══ Recorded information
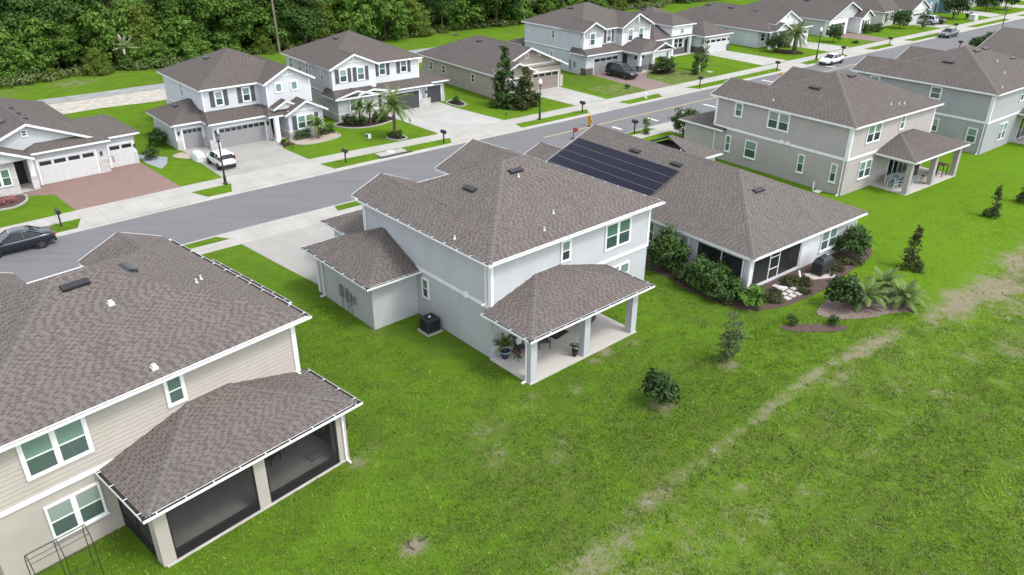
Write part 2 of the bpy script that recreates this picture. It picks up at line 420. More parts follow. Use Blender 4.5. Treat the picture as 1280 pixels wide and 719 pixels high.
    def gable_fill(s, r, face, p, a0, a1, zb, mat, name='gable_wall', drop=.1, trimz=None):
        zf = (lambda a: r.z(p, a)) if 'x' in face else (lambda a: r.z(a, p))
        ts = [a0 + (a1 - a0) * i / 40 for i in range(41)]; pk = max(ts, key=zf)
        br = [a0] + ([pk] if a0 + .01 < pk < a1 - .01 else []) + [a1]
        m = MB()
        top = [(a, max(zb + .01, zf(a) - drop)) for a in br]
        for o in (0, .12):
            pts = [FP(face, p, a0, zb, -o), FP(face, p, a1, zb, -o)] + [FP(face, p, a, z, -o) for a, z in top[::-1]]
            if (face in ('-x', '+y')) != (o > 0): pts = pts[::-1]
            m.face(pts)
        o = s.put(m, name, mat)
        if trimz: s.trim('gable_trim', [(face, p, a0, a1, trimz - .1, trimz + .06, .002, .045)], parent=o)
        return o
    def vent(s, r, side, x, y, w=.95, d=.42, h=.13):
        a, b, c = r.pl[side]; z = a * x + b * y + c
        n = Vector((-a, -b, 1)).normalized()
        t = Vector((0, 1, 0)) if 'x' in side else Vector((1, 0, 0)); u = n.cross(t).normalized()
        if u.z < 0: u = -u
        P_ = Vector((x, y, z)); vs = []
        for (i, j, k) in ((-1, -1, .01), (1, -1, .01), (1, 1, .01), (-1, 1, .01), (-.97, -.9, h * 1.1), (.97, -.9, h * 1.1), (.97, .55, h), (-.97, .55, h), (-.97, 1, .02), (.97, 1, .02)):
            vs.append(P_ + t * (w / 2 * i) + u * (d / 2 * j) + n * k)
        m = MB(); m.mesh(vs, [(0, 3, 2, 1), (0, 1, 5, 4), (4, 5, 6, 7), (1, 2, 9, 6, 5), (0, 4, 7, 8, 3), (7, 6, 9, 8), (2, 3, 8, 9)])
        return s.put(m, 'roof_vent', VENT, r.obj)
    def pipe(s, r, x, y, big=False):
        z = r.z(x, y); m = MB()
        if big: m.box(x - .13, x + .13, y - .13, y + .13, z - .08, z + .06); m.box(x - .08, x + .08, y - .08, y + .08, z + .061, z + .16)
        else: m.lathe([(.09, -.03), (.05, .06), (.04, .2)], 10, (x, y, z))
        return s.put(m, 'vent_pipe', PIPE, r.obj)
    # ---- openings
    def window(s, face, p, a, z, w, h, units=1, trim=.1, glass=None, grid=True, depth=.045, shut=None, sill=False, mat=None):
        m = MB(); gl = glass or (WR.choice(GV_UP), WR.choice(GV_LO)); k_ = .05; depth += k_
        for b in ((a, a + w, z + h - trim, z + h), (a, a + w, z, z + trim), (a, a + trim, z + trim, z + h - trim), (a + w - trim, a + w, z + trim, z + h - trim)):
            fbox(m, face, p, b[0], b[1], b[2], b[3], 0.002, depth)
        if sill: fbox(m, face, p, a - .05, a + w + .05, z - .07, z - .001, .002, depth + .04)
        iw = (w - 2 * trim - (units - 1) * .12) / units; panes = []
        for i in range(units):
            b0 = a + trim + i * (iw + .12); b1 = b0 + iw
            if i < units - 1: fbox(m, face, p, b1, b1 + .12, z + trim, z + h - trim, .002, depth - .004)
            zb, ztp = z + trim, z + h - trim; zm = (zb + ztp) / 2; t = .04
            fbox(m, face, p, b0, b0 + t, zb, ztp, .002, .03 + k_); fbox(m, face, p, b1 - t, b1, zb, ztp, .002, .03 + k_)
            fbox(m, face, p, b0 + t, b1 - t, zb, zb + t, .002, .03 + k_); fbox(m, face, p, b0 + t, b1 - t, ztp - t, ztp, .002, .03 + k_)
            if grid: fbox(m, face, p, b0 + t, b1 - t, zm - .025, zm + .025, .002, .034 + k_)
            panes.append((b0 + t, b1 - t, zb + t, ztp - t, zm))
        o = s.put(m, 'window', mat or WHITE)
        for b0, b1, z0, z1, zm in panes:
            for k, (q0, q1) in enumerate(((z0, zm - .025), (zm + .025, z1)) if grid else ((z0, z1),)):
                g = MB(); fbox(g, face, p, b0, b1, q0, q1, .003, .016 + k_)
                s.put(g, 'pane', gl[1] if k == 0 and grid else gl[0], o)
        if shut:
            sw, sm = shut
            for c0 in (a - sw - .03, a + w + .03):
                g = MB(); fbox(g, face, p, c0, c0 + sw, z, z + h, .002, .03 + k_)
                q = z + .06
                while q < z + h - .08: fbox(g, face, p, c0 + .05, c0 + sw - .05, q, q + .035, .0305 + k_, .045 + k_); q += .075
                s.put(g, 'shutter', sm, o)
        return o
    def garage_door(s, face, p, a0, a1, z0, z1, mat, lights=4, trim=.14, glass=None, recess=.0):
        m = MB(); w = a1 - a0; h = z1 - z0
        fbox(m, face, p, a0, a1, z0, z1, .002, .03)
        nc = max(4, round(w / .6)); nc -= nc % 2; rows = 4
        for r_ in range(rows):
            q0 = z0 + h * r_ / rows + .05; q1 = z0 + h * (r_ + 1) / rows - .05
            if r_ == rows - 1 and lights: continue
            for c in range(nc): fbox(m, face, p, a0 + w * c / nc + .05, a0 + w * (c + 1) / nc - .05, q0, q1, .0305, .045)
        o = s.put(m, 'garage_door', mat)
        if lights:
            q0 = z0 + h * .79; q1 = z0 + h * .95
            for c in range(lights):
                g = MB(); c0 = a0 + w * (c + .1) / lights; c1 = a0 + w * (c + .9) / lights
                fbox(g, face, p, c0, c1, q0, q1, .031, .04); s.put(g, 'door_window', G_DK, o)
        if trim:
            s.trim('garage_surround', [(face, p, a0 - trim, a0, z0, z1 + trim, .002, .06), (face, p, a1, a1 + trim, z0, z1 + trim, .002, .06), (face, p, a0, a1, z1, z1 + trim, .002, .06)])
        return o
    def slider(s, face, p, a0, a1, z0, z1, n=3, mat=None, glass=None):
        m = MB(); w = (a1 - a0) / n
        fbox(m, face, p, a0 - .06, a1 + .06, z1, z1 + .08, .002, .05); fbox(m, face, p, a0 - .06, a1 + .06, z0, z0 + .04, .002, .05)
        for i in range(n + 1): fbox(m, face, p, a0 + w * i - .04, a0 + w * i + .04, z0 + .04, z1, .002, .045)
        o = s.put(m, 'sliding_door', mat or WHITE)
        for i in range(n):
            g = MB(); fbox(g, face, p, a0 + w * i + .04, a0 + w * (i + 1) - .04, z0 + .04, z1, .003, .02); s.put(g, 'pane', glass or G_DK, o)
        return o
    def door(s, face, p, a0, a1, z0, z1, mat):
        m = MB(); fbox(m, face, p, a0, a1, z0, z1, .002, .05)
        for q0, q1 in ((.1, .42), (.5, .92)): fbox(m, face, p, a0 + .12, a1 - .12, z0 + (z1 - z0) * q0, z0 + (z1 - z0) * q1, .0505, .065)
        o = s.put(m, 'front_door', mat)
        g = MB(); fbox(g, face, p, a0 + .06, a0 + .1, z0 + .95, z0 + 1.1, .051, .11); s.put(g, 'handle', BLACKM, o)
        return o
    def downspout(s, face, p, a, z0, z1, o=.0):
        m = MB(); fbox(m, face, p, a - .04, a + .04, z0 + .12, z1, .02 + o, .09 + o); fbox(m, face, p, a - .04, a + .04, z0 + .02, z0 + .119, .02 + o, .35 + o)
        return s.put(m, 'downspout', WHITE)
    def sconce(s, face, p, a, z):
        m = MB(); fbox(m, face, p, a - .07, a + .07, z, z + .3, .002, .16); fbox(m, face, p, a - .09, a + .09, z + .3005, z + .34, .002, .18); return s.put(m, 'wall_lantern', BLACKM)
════
Looking at the data above, return every line from the one with "for k, (q0, q1)" down to the one with "q1, .003, .016 + k_)", exactly and inclusively.

§ In response
            for k, (q0, q1) in enumerate(((z0, zm - .025), (zm + .025, z1)) if grid else ((z0, z1),)):
                g = MB(); fbox(g, face, p, b0, b1, q0, q1, .003, .016 + k_)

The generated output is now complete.